Your task is to extract every line from the material below exactly.

3D scene scripts:
▼▼▼

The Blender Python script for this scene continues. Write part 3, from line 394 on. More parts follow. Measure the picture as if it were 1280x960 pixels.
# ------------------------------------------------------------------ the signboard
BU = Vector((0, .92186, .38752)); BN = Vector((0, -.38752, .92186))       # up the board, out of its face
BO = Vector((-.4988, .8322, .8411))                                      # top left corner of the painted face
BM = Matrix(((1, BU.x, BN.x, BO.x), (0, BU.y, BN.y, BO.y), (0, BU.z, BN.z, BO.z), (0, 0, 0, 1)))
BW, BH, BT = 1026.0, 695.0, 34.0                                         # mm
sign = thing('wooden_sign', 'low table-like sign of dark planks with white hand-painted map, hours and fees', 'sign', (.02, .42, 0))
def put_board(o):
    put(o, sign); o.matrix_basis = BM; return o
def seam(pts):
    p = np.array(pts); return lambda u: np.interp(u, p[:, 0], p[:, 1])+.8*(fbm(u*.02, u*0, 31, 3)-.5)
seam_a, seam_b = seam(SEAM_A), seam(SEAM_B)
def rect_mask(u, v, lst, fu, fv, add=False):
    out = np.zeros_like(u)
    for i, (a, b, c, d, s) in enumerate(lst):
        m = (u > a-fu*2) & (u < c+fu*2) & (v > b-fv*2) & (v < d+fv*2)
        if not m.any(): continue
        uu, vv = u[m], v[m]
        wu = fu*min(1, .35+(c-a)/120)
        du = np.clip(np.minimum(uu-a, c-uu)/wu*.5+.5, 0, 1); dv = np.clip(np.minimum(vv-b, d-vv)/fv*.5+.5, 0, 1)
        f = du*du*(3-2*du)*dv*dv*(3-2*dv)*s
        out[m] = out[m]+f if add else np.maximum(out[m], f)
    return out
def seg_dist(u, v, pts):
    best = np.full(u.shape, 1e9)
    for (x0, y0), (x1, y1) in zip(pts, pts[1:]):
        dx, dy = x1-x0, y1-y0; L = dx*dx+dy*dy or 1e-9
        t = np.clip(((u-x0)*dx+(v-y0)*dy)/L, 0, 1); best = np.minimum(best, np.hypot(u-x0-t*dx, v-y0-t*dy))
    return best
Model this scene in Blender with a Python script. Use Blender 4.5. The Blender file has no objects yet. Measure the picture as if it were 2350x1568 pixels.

▲▲▲

▸ **The output**:
The Blender Python script for this scene continues. Write part 3, from line 394 on. More parts follow. Measure the picture as if it were 1280x960 pixels.
# ------------------------------------------------------------------ the signboard
BU = Vector((0, .92186, .38752)); BN = Vector((0, -.38752, .92186))       # up the board, out of its face
BO = Vector((-.4988, .8322, .8411))                                      # top left corner of the painted face
BM = Matrix(((1, BU.x, BN.x, BO.x), (0, BU.y, BN.y, BO.y), (0, BU.z, BN.z, BO.z), (0, 0, 0, 1)))
BW, BH, BT = 1026.0, 695.0, 34.0                                         # mm
sign = thing('wooden_sign', 'low table-like sign of dark planks with white hand-painted map, hours and fees', 'sign', (.02, .42, 0))
def put_board(o):
    put(o, sign); o.matrix_basis = BM; return o
def seam(pts):
    p = np.array(pts); return lambda u: np.interp(u, p[:, 0], p[:, 1])+.8*(fbm(u*.02, u*0, 31, 3)-.5)
seam_a, seam_b = seam(SEAM_A), seam(SEAM_B)
def rect_mask(u, v, lst, fu, fv, add=False):
    out = np.zeros_like(u)
    for i, (a, b, c, d, s) in enumerate(lst):
        m = (u > a-fu*2) & (u < c+fu*2) & (v > b-fv*2) & (v < d+fv*2)
        if not m.any(): continue
        uu, vv = u[m], v[m]
        wu = fu*min(1, .35+(c-a)/120)
        du = np.clip(np.minimum(uu-a, c-uu)/wu*.5+.5, 0, 1); dv = np.clip(np.minimum(vv-b, d-vv)/fv*.5+.5, 0, 1)
        f = du*du*(3-2*du)*dv*dv*(3-2*dv)*s
        out[m] = out[m]+f if add else np.maximum(out[m], f)
    return out
def seg_dist(u, v, pts):
    best = np.full(u.shape, 1e9)
    for (x0, y0), (x1, y1) in zip(pts, pts[1:]):
        dx, dy = x1-x0, y1-y0; L = dx*dx+dy*dy or 1e-9
        t = np.clip(((u-x0)*dx+(v-y0)*dy)/L, 0, 1); best = np.minimum(best, np.hypot(u-x0-t*dx, v-y0-t*dy))
    return best
Model this scene in Blender with a Python script. Use Blender 4.5. The Blender file has no objects yet. Measure the picture as if it were 2350x1568 pixels.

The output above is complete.